Scenario Planning: An Approach to Strategic Planning When You’re Walking on Quicksand

For many organizations, strategic planning can often become an exercise in futility. You spend all this time developing a plan and then bingo, something unexpected hits and you've got to do some pretty quick fancy footwork in order to reach your desired outcome. And sometimes what you thought made sense several months ago is now…

For many organizations, strategic planning can often become an exercise in futility. You spend all this time developing a plan and then bingo, something unexpected hits and you've got to do some pretty quick fancy footwork in order to reach your desired outcome. And sometimes what you thought made sense several months ago is now completely off. So how do you do strategic planning in a constantly changing environment?

One way is to shift from strategic planning to scenario planning. Scenario planning is a strategic planning tool used to make flexible long-term plans and is best suited for organizations that have a great deal of uncertainty on the horizon. It is similar to strategic planning in the following ways:

  • One of the first things you need to do is to conduct an internal and external assessment.
  • At some point in planning planning, you will brainstorm potential goals or scenarios.
  • Once you've prioritized those scenarios, you will then develop an organizational strategy for achieving those scenarios.

Here are ways that scenario planning is different:

  • Scenarios are developed taking into consideration future, unknown outcomes or events that could push the organization in different directions. For example, a newly elected legislature could completely change the business landscape – what seemed to be on track last year is now off the table this year. Therefore, scenario planning helps organizations play a “what if?” game.
  • Those future outcomes determine a particular course of action for the organization or require another set of strategic decisions to be made. Think of this like a maze where you have to continuously make choices about direction.
  • Scenario planning uses more comprehensive assessment tools; instead of using SWOT (Strengths, Weaknesses, Opportunities, Threats) it often uses PESTLE (Political, Economic, Social, Technological, Legal, Environmental).

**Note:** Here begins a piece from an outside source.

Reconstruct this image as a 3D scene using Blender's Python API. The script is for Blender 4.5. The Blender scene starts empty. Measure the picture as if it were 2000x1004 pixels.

So how do you go about doing planning planning? Here are the basic steps:

  1. Scoping: What is the question / issue you want to answer / address?
  2. Trend Analysis: Identify external forces in operation and consider the pressures they play.
  3. Building Scenarios: Using the results from the first two stages, build your scenarios to explore.
  4. Generate Options: Consider the options available within the scenarios – innovations, new services, projects or opportunities.
  5. Test Options: Identify and discuss potential implications and impacts of scenarios on the identified options and consider running a pilot.
  6. Action Plan: Define an action plan as a result of these activities.

For some organizations, this could become the new normal. For others, it may be the current reality while an organization is emerging from one dying system into a new one that stabilizes for a period of time. One thing we can know for sure is that change is likely to be a constant in organizational life and so our strategic plans need to be able to flex with those changes.